OR/18/015 Appendix 3 - The European Macroseismic Scale (EMS 98)

From Earthwise
Jump to navigation Jump to search
Galloway, D D. 2018. Bulletin of British Earthquakes 2017. British Geological Survey. (OR/18/015).

1 – Not felt

Not felt, even under the most favourable circumstances.

2 – Scarcely felt

Vibration is felt only by individual people at rest in houses, especially on upper floors of buildings.

3 – Weak

The vibration is weak and is felt indoors by a few people. People at rest feel a swaying or light trembling.

4 – Largely observed

The earthquake is felt indoors by many people, outdoors by very few. A few people are awakened. The level of vibration is not frightening.
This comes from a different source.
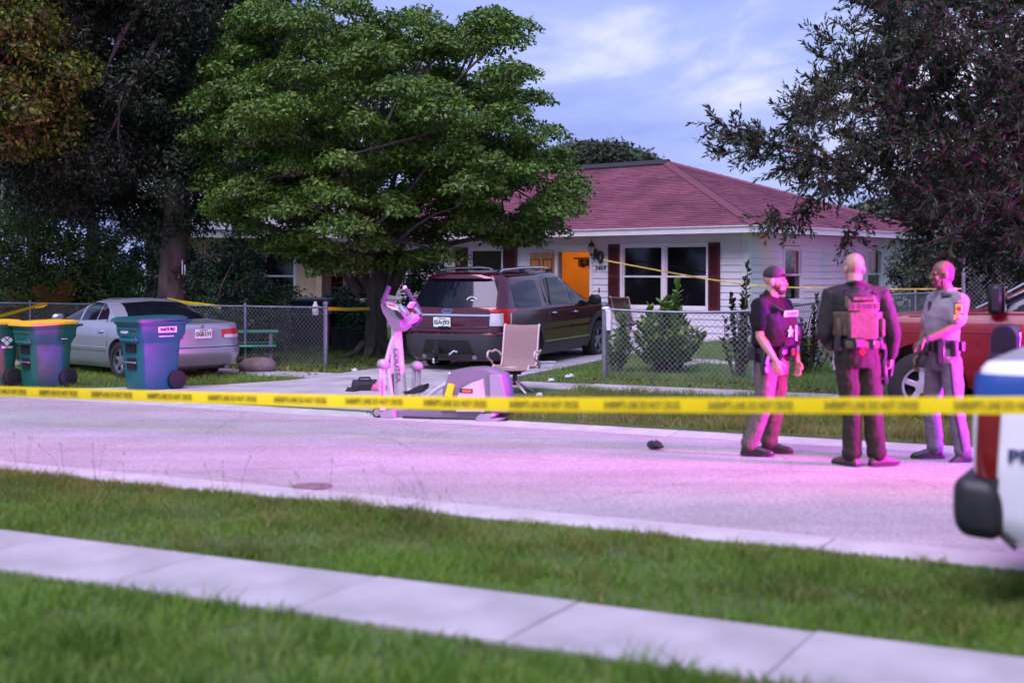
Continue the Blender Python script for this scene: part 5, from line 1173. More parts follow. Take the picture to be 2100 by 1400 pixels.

Windows, doors and dishes rattle. Hanging objects swing.

5 – Strong

The earthquake is felt indoors by most, outdoors by few. Many sleeping people awake. A few run outdoors. Buildings tremble throughout. Hanging objects swing considerably. China and glasses clatter together. The vibration is strong. Top heavy objects topple over. Doors and windows swing open or shut.

6 – Slightly damaging

Felt by most indoors and by many outdoors. Many people in buildings are frightened and run outdoors. Small objects fall. Slight damage to many ordinary buildings e.g.; fine cracks in plaster and small pieces of plaster fall.

7 – Damaging

Most people are frightened and run outdoors. Furniture is shifted and objects fall from shelves in large numbers. Many ordinary buildings suffer moderate damage: small cracks in walls; partial collapse of chimneys.

8 – Heavily damaging

Furniture may be overturned. Many ordinary buildings suffer damage: chimneys fall; large cracks appear in walls and a few buildings may partially collapse.

9 – Destructive

Monuments and columns fall or are twisted. Many ordinary buildings partially collapse and a few collapse completely.

10 – Very destructive

Many ordinary buildings collapse.

11 – Devastating

Most ordinary buildings collapse.

12 – Completely devastating

Practically all structures above and below ground are heavily damaged or destroyed.

* * * * * *

A complete description of the EMS-98 scale is given in: Grünthal, G., (Ed) 1998. European Macroseismic scale 1998. Cahiers du Centre European de Geodynamique et de Seismologie. Vol. 15.